Instead of entering parties and services one at a time every time, use prefill to automatically add parties and/or services to a job, case, or invoice

Concept #5
Prefill

When you prefill a job, case, or invoice, RB automatically adds related parties and/or service items — saving time and reducing the chance of incomplete invoices.

Without prefill, you have to enter parties and services one at a time every time. With prefill, you check first for previously entered choices — such as parties to a case or a client’s standing orders — and add some or all of them at once. Prefilling saves time and reduces the chance of overlooking something by automatically including related parties and/or services.

Standing orders

If your clients have certain services they always want — for example the original ASCII file and a condensed transcript — you can enter these standing orders in their profile. Both firms and contacts can have standing orders — which can be different if contacts at a firm have their own service requirements in addition to or in place of the firm’s requirements. You can add these standing orders when prefilling parties.

Prefill parties

Parties and their requested services can be entered at any time:

  • In a case starting in the pre-trial discovery phase where you can prefill services from firms’ and contacts’ standing orders.
  • To a job where you can prefill from a case.
  • In Turn In when creating invoices where you can prefill from the job, case, and recent related turn-ins.
  • If you have RB Connect, resources enter parties and services when turning in jobs online. You can give them the option to prefill parties from the job, case, or previous turn-ins.

The Recent Turn-ins option when creating invoices is useful because when parties are added to a case during pre-trial discovery, it’s usually so they can access the case calendar and repository files through RB Connect.

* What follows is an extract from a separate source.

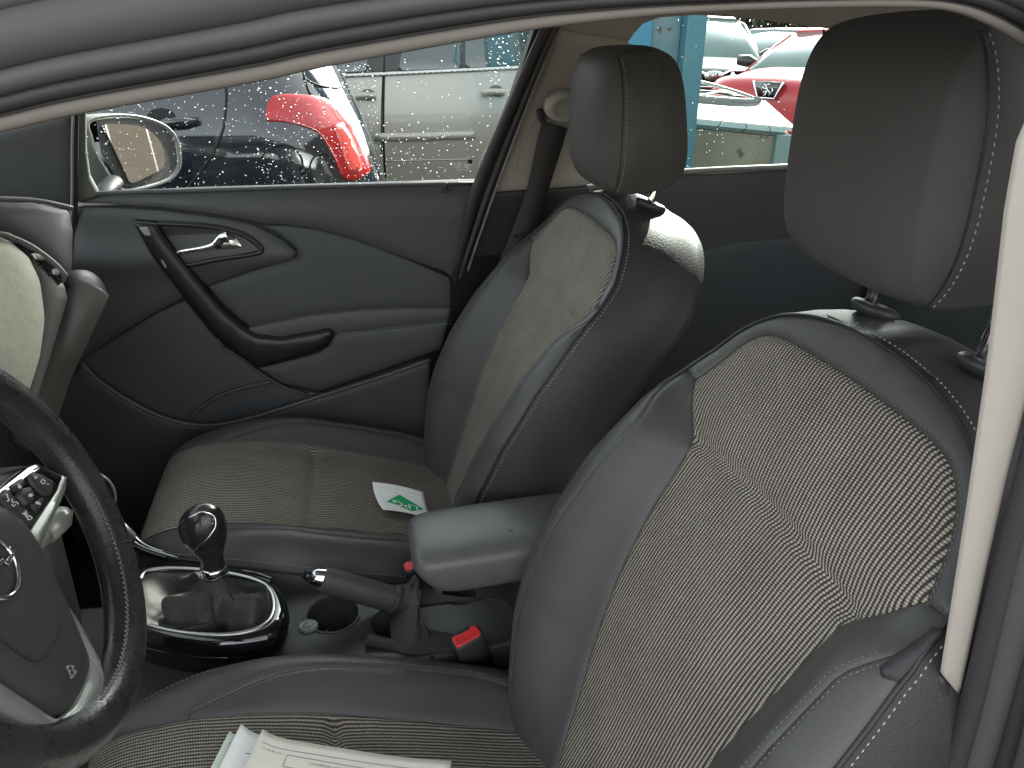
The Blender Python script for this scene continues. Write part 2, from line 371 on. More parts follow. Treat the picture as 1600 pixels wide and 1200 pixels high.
def build_seat(loc,label):
    root=empty('bucket_seat',loc,label,'car seat','front car seats')
    pk=dict(world=False,parent=root)
    # ---------- backrest
    bk=mesh('backrest',*back_shell(),root,LEATHER_P,world=False); fixn(bk)
    vs=lambda a,b,n: np.linspace(a,b,n)
    topc=[(.206,.478),(.194,.503),(.178,.528),(.156,.547),(.125,.556),(.07,.560),(0,.562)]
    right=[(uf(v),v) for v in vs(-.075,.455,40)]+[tuple(p) for p in cr([(.216,.455)]+topc,5)[1:]]
    fab=[(-a,b) for a,b in right[::-1]][1:]+right[::1]
    fab=right+[(-a,b) for a,b in right[::-1]][1:]
    o=panel('fabric_insert',fab,lambda u,v,h:backF(u,v,h),WEAVE,bk,sp=.009,bs=.005,groove=.005,gw=.004,world=False)
    for sg in (1,-1):
        inner=[(sg*uf(v),v) for v in vs(-.075,.455,40)]+[(sg*UO(.4585),.4585)]+[(sg*float(crest(v)),v) for v in vs(.450,-.075,60)]
        if sg<0: inner=inner[::-1]
        panel('bolster_panel',inner,backF,LEATHER,bk,sp=.010,bs=.005,groove=.003,gw=.0035,world=False)
        outer=[(sg*float(crest(v)),v) for v in vs(-.075,.440,60)]+[(sg*UO(v),v) for v in vs(.447,-.075,44)]
        if sg<0: outer=outer[::-1]
        panel('bolster_edge_panel',outer,backF,LEATHER,bk,sp=.010,bs=.005,groove=.003,gw=.0035,world=False)
    yo=[(UO(.4585),.4585)]+[(UO(v),v) for v in list(vs(.462,.60,26))]+[(u,.605-.004*(u/.11)**2) for u in vs(.09,0,6)]
    yo=yo+[(-a,b) for a,b in yo[::-1]][1:]
    yi=[(a,b) for a,b in fab if b>.4549]
    yin=sorted([p for p in right if p[1]>.4549],key=lambda p:0)
    inn=[(-a,b) for a,b in yin]+[p for p in yin[::-1]][1:]
    yoke=yo+inn
    panel('yoke_panel',yoke,backF,LEATHER,bk,sp=.010,bs=.005,groove=.003,gw=.0035,world=False)
    # piping round the outline and stitch rows
    ol=outline_back(160)
    mb=MB(); mb.tube([backF(u,v,-.001) for u,v in ol],.0022,8); mb.build('piping',PIPE,bk,world=False)
    st=MB()
    off=lambda d:[backF(*(np.array(p)*(1,1)+0),.0) for p in ol]
    P=np.array([backF(u,v,-.0045) for u,v in ol]); ctr=np.array(backF(0,.3,-.2))
    D=side_ring(.0075,160)
    stitches(None,D,None,mb=st,L=.0044,gap=.0020,r=.0008)
    o=st.build('edge_stitching',THREAD,bk,world=False); o['kind']='stuff'
    st=MB()
    for sg in (1,-1):
        for d in (-.0055,.0055):
            stitches(None,[backF(sg*(float(crest(v))+d),v,.0003) for v in vs(-.05,.41,60)],None,mb=st,L=.0034,gap=.0022,r=.0006)
    ins=.006
    for q in ([(a+.0055*(1 if a>0 else -1)*(1 if b<.53 else .6),b+(.005 if b>.52 else 0)) for a,b in inn],):
        stitches(None,[backF(u,v,.0002) for u,v in q],None,mb=st,L=.0034,gap=.0022,r=.0006)
    o=st.build('seam_stitching',THREADD,bk,world=False); o['kind']='stuff'
    # pull tab on the outer side of the bolster
    # ---------- cushion
    cu=mesh('cushion',*cush_shell(),root,LEATHER_P,world=False); fixn(cu)
    fab=[(x,cuf(x)) for x in vs(-.5685,.04,50)]+[(x,-cuf(x)) for x in vs(.04,-.5685,50)]
    front=[(-.5685,-.150),(-.585,-.113),(-.595,-.07),(-.600,0),(-.595,.07),(-.585,.113),(-.5685,.150)]
    fab=fab+[tuple(p) for p in cr(front,4)[1:-1]]
    panel('fabric_insert',[(a,b) for a,b in fab],lambda x,u,h:cushF(x,u,h),WEAVEC,cu,sp=.009,bs=.005,groove=.004,gw=.004,world=False)
    for sg in (1,-1):
        cc=lambda x: max(cuc(x),cuf(x)+.0005)
        inner=[(x,sg*cuf(x)) for x in vs(-.455,-.0,40)]+[(x,sg*cuc(x)) for x in vs(-.0,-.455,60)]
        if sg<0: inner=inner[::-1]
        panel('bolster_panel',inner,cushF,LEATHER,cu,sp=.010,bs=.005,groove=.0035,gw=.004,world=False)
        outer=[(x,sg*cuf(x)) for x in vs(-.566,-.455,14)]+[(x,sg*cuc(x)) for x in vs(-.455,0,60)]+[(.04,sg*.125)]+[(x,sg*CUO(x)) for x in vs(.04,-.564,60)]
        if sg<0: outer=outer[::-1]
        panel('bolster_edge_panel',outer,cushF,LEATHER,cu,sp=.010,bs=.005,groove=.003,gw=.004,world=False)
    st=MB()
    for sg in (1,-1):
        for d in (-.0055,.0055):
            stitches(None,[cushF(x,sg*(cuc(x)+d),.0003) for x in vs(-.44,-.03,80)],None,mb=st,L=.0034,gap=.0022,r=.0006)
    o=st.build('seam_stitching',THREADD,cu,world=False); o['kind']='stuff'
    st=MB(); pp=MB()
    for sg in (1,-1):
        stitches(None,[cushF(x,sg*(CUO(x)-.006),.0004) for x in vs(-.56,.03,80)],None,mb=st,L=.0044,gap=.002,r=.0007)
        pp=MB(); pp.tube([cushF(x,sg*CUO(x),-.001) for x in vs(-.56,.04,60)],.0022,8); pp.build('piping',PIPE,cu,world=False)
    o=st.build('edge_stitching',THREAD,cu,world=False); o['kind']='stuff'
    # side valance and recliner lever
    for sg in (1,-1):
        mb=MB(); mb.box((-.50,sg*.236-.012,.34),(.07,sg*.236+.012,.465)); mb.build('side_cover',BLACKPL,root,world=False,bevel=.012)
    mb=MB(); mb.box((-.45,-.19,.27),(.0,.19,.36)); mb.build('seat_base',DARKPL,root,world=False,bevel=.01)
    # ---------- headrest
    hr=mesh('headrest',*headrest_mesh(),root,HEADL,world=False); fixn(hr)
    st=MB()
    def side_pt(a,b,sg,e):
        p=2/.60; k=.475*min(1,(abs(a/.065)**p+abs(b/.109)**p)**(1/p)); kk=k/.475
        return HC+HN*(a*(1-.12*b/.109))+HB*b+np.array([0,sg*(.100+.036*(1-kk**2.0)+e),0])
    for sg in (1,-1):
        L1=[side_pt(.065*(.55+.10*abs(b/.109)**10),b,sg,.0006) for b in np.linspace(-.103,.103,60)]
        L2=[side_pt(.065*(.63+.10*abs(b/.109)**10),b,sg,-.0002) for b in np.linspace(-.103,.103,60)]
        stitches(None,L1,None,mb=st,L=.0044,gap=.0020,r=.0007)
        L3=[side_pt(-.065*(.45+.25*abs(b/.109)**8),b,sg,-.0002) for b in np.linspace(-.103,.103,60)]
        pp=MB(); pp.tube(L3,.0010,6); pp.build('seam',PIPE,hr,world=False)
        pp=MB(); pp.tube(L2,.0011,6); pp.build('seam',PIPE,hr,world=False)
    o=st.build('edge_stitching',THREAD,hr,world=False); o['kind']='stuff'
    for sg in (1,-1):
        b0=np.array([.0,sg*.081,SZ0])+.629*UPV-.057*NV; t0=b0+np.array([.012,0,.10])
        mb=MB(); mb.tube([b0-(t0-b0)*.9,t0+np.array([0,0,.0])],.0066,16); pst=mb.build('headrest_post',CHROME,hr,world=False)
        ax=np.array([0.0,0,1.]); 
        prof=[(0.0075,.006),(.010,.0065),(.0195,.005),(.0225,.002),(.0225,-.002),(.021,-.006),(.016,-.009)]
        rings=[[b0+np.array([r*1.15*math.cos(t),r*1.15*math.sin(t),z-.30*r*math.cos(t)*1.15]) for t in np.linspace(0,2*math.pi,28,endpoint=False)] for r,z in prof]
        mb=MB(); mb.loft(rings); mb.build('post_collar',BLACKPL,bk,world=False)
    return root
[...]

They might not have any preferred services. However it’s highly likely that parties to a case that have ordered services on previous jobs in the case will order the same services for similar jobs on the same case, which would be included in Recent Turn-ins so you can easily add them to an invoice.

Prefill services

When you prefill parties in Turn In who have standing orders or previously ordered services, RB creates invoices that automatically include those service items. You can save time entering other service items in batches using Prefill Services.

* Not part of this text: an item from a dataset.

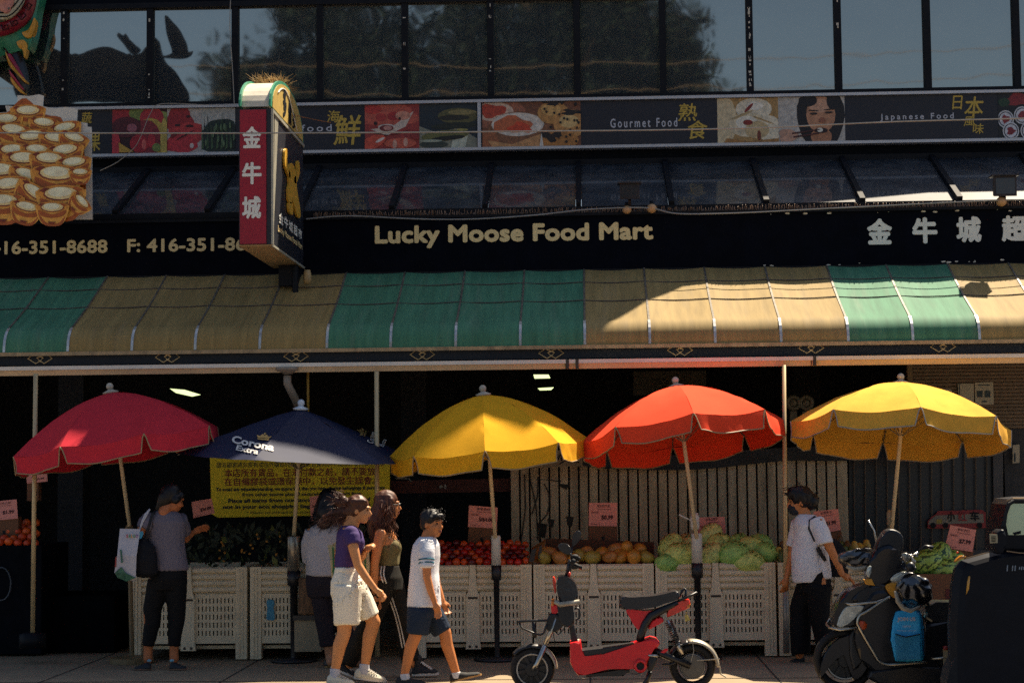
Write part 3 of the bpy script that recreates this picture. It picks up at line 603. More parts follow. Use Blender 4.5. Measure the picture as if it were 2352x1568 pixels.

Use Prefill Orders & Services to include service requests from:

  • Billing SetsLike a fast food combo meal, you can select a preset list of services commonly ordered together.
  • Firm’s and/or contact’s preferred services: If you didn’t include them when prefilling parties, you can add them when prefilling services.
  • Case’s preferred services: If the party to the case requested services for all jobs on a case.
  • Job’s preferred services: If the party to the job requested services when scheduling the job.

These readymade lists might include services that were not ordered for the job being billed. That’s okay: After prefilling you can remove any services not ordered for this invoice.

TL;DR: Instead of entering parties and services one at a time every time, use Prefill to automatically add parties and/or services to a job, case, or invoice.

Related RB concepts

Billing Sets: Like a fast food combo meal, RB Billing Sets are preset groups of service items. Selecting billable services by set, instead of individually, speeds up the billing process.

Contact: Person who works for a firm you do business with, such as attorneys, paralegals, secretaries, legal assistants, claim adjusters, and court clerks.

Firm: Business you provide services to, usually law firms, but can also be other court reporting firms, vendors, insurance companies, corporate clients, and courts.

Job: Usually the reporting of a deposition, but can also be any kind of service you provide with your reporters or other resources, such as realtime, videoconferencing, or read & sign. More >

RB Connect: Online repository, calendar, and access to your office for clients and resources, including interactive transcripts, downloadable invoices and e-commerce for clients, and online turn-in, one-touch job acknowledgements, and downloadable pay statements for resources.